Yes, the aditional brazing, as seen on Brian Speck's frame.

>So you could
> theoretically say, "Any frames made after this time will be free of
> eyelet problems", right?


>And that would translate to a manufacturing
> serial # past a certain # on Co-Motion frames, correct?

Yes. However, the difficulty is in identifying exactly when the problematic
dropout eyelets initiated. It would not be correct to recall all Cappuccinos
and SkyCapps made before X. Not only would it be extremely costly, it would
also involve a lot more bicycles than necessary. We did not track dropout
lots- the new parts would have gone into the same bin as the old batch.
Because we could not positively identify them, we decided to reinforce
everything after it appeared we had a problem and take care of the rest of
them under warranty. Why your repair was charged by Bicycle Outfitter to
you, I do not know- you should not have been charged.

>Or are you
> saying that you still don't know if your new frames would have this
> problem?

Not at all.

The reason why this is a case study on how not to deal with a product defect is that once a manufacturer has denied there's a problem, and then realizes that there's one, there's an honest way to deal with it: post it on your web-site, made it known there are are problems, and either issue a recall or tell folks that if you have a possibly affected frame we'll take care of you. To try to tell everyone else that my frame was suspect because it was bought used and because of its history, is being disingenuous. To then try to brush it off because it's too expensive to recall all affected frames, but not to explain to the general public what the problem was, and that they could be affected is to be cavalier about the most important part of a relationship between a producer and consumer: trust. If I can't trust you to always tell me what's wrong with even minor things, how can I trust you to tell me about major problems? If future Co-Motions were to have a manufacturing defect in their steerer tube which could cause a serious crash, would their past performance/waffling about their eyelet problems tell you that they would do the right thing and lose money and replace bad steerers? Or would they try to cover up, and fight the inevitable lawsuits.

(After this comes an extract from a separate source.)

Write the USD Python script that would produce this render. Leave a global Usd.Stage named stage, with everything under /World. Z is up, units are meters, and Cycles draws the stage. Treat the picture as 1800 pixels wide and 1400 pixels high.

I'll take the reverse example: when Rivendell Bicycles sold me a custom frame 10 years ago, they made it with a seat tube slightly too big. It was a 27.2mm seat tube instead of a 27mm seat tube. Just 0.2mm difference. I wouldn't have noticed. If the bike shop had called me about the problem I would have said, "no problem, put in a 27.2mm American Classic seat post." But my shop called Rivendell, and I immediately got e-mail from the company apologizing for the mistake, the employee on the shop floor berated himself, telling me he'd betrayed my trust had let me down and would never do this to me again. The company sent a UPS tag back to the shop, took back the frame, and sent me another custom frame. Let me tell you that if Grant Petersen had a bad batch of dropouts, he would personally see to it that every frame with the potential for this problem would be fixed. The man (and the company) has shown that he will never ever let making money get in the way of doing the right thing, and I will heartily recommend a Rivendell bicycle to anyone.

To me, these potential breaches of trust are what cause me to tell friends who ask me to steer away from Co-Motion bicycles. They might ride great, but integrity in business and personal relations on products that might potentially cause you and your partner great damage is just too important to me.